James Oldfield I wouldn't say I'm smart, just math savvy. Anyway, I only said it's easy because that was one of the easier integrals showed in the video. Most of the other ones were more complicated. And it doesn't have anything on the integral of sqrt[tan(x)], or even worse, the cbrt[tan(x)] integral. The integral of sqrt(x + sqrt(x)) is indeed more complicated than the integral of sqrt(x·sqrt(x)). In fact, the integral is very clever. For example, if y = x + sqrt(x), then dy = [1 + 1/{2·sqrt(x)}]dx. Thus, sqrt(x + sqrt(x)) = sqrt(x + sqrt(x))[1 + 1/{2·sqrt(x)}] - sqrt(x + sqrt(x)/{2·sqrt(x)} = sqrt(x + sqrt(x))[1 + 1/{2·sqrt(x)}] - sqrt(sqrt(x) + 1)/2. Now one can split the integral in two parts using linearity.

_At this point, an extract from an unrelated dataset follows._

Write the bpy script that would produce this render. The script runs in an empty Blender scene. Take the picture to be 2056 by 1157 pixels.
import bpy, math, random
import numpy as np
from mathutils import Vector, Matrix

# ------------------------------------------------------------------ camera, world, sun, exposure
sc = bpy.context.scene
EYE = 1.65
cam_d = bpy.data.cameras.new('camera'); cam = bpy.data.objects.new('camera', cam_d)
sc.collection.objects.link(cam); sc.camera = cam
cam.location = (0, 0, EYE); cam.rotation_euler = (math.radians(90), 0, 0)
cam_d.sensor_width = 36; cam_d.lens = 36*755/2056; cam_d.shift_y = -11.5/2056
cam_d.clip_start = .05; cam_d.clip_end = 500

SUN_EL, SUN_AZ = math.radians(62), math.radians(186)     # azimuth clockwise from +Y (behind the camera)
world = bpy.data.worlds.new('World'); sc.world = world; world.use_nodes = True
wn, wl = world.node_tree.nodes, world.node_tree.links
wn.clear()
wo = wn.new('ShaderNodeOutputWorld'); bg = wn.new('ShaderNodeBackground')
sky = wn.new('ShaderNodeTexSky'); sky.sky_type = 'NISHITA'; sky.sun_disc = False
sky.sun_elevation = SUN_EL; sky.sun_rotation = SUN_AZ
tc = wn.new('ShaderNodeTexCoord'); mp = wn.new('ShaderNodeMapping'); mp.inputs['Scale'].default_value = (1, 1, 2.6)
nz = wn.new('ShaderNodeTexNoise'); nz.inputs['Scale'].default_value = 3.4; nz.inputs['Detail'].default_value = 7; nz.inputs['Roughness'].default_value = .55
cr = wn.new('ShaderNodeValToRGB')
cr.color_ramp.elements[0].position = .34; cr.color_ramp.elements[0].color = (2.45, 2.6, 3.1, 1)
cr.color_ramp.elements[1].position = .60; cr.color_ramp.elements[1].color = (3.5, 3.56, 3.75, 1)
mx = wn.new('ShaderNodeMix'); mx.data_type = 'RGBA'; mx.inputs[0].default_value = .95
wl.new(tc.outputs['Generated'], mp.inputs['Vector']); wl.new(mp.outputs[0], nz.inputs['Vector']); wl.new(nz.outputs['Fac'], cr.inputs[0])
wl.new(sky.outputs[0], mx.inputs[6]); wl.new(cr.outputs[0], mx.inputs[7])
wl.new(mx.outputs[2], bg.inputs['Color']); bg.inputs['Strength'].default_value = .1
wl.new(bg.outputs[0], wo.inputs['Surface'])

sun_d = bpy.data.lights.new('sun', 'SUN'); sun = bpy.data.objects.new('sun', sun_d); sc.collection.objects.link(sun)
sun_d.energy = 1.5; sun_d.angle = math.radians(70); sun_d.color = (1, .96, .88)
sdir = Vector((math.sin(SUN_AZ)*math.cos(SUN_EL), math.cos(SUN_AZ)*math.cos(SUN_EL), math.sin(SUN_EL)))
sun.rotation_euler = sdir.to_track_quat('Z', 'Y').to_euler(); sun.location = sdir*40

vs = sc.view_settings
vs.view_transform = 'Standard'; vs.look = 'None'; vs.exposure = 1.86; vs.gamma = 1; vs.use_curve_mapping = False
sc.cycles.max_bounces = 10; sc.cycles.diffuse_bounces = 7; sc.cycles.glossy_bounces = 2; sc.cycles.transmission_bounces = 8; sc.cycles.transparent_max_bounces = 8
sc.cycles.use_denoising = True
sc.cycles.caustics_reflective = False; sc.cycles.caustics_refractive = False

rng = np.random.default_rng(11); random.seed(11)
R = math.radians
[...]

The integral of sqrt(x + sqrt(x))[1 + 1/{2·sqrt(x)}] can be found using the very simple substitution I already mentioned, and this integral will be equal to (2/3)·sqrt(x + sqrt(x))^3 + C. All the remains is evaluating the integral of sqrt(sqrt(x) + 1). Let z = sqrt(x) + 1, so x = (z - 1)^2, and dx = 2(z - 1)dz. This leaves the integral of 2z^(3/2) - 2z^(1/2) with respect to z. This is just a very basic power rule integral, and it gives the antiderivative (4/5)z^(5/2) - (4/3)z^(3/2) + C. Substitute back to get (4/5)·sqrt(sqrt(x) + 1)^5 - (4/3)·sqrt(sqrt(x) + 1)^3 + C. Altogether, the integral of sqrt(x + sqrt(x)) is nicely equal to (2/3)·sqrt(x + sqrt(x))^3 + (2/3)·sqrt(1 + sqrt(x))^3 - (2/5)·sqrt(1 + sqrt(x))^5 + C.